By: Jennifer Ziemba
For those of you with elementary aged children, you might relate. Pick up sucks the life out of me on a daily basis. The amount of people filing in front of the building in one large mass of humanity is just intimidating. Then there is the line of cars a mile long waiting to be let in to wait alongside all the parents and siblings and grandparents on the sidewalk. I think I scream “What is wrong with you” at least once a day as I drive through the parking lot searching for a spot just to be sent out the other side defeated because there is not one spot to be had. There are cars parked in the grass, in the dirt, on the curbs, and so far away the kid might as well walk home.
So I decided to leave work early one day and try the pickup line.

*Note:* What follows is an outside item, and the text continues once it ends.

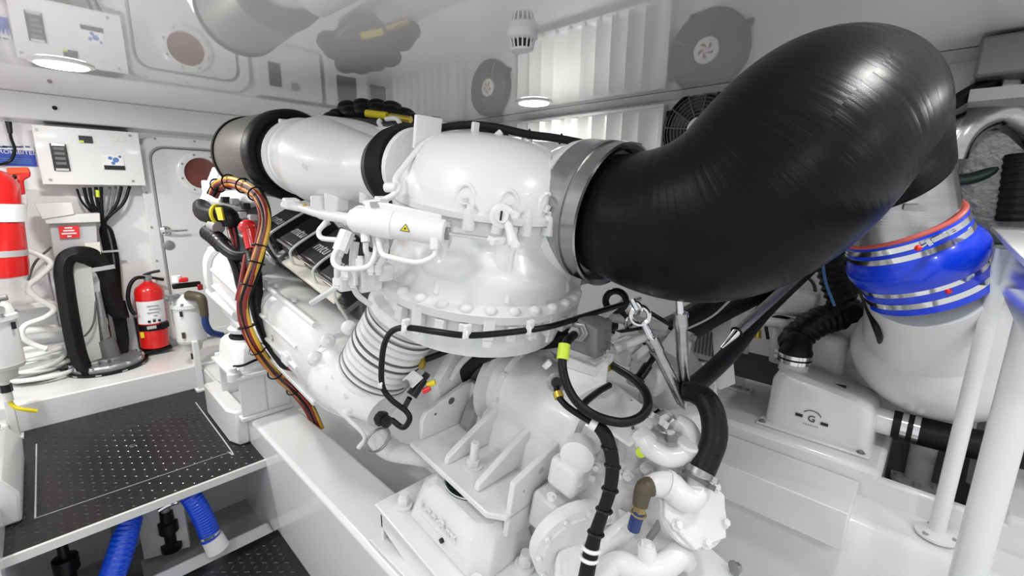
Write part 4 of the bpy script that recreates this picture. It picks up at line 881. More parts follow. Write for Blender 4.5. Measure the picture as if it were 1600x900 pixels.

The long, relentless pick up line. When I say long, I mean 50 cars wrapped around the front and the side and onto the cross streets long. But, I got there early so I was one of the first cars. Granted, I had to get there 45 mins before the bell was to ring to get that coveted spot. I was there waiting proudly for my fifth grader.
The cars start to move. Yes, I am so excited at this point. The kindergarteners are let out and the gates are open. Then the first and second graders come out and start filing in the cars in front of me which moves me up the line. This is great!
Finally the older grades are released. A school attendant asks me to roll down my window. I comply, a little confused. She asks my child’s name and grade. I tell her and she immediately screams his name so loudly that I think people in Arizona heard her. She was walking down the row of cars alongside the adults waiting to pick up their children screaming my son’s name and grade. I was watching the door he comes out and he hadn’t come out yet, so what was happening? Why was she screaming his name so aggressively and so LOUDLY? She then went to the next car and did the same thing with their child’s name. Everyone could hear our children’s names and grades.
I saw everyone’s heads turn as she screamed the names. Everyone! I don’t know if everyone was there with good intentions. I don’t know if there was someone observing this from a distance, but everyone heard my child’s name and when my son came to my car they then had a name with a face. Not something you want everyone to know. Not safe!
I was livid! How dare you put my child at risk. How dare you put any child at risk. I know my son has a good head on his shoulders and has the sense to steer clear of someone that claims to know him. What about that third grade little girl from the car behind me? That tiny little girl with the blonde curly hair. Does she know that woman that heard her name and now knows her face is not a good lady? Would she know not to go with her when she claims her mom sent her? All while her mom sits further back not visible yet in the pickup line because she was running a little later that day. Did that woman just walk off with that sweet little girl because of her name being broadcast loudly over and over?
Not on my watch! The next day I did exactly what I did the day before. I got in the long pick up line and watched as the younger children filed out happily jumping in the arms of their proud parents and hopping into the back seats of their awaiting vehicles. I moved up the line just as I had the day before. And BAM I was first in line. Here comes that same school attendant.
I rolled down my window and calmly told her, “Please don’t scream my child’s name.”
She was taken aback. Like I sucker punched her right in the gut. I explained to her that while I know what her end goal is with the names and grades that it is not safe to broadcast children’s names for every Tom, Dick and Harry to hear.
She has since ceased that practice and I appreciate that, but how many parents out there are putting their child’s name on backpacks and screaming right alongside that attendant? A lot. A lot of parent’s think nothing will happen to their child. Be vigilant and be the voice for your child. There is nothing wrong with sticking up for the vulnerable. Protect our youth and make sure your children know who is allowed to pick them up.
It is a crazy world out there and please, don’t scream my child’s name!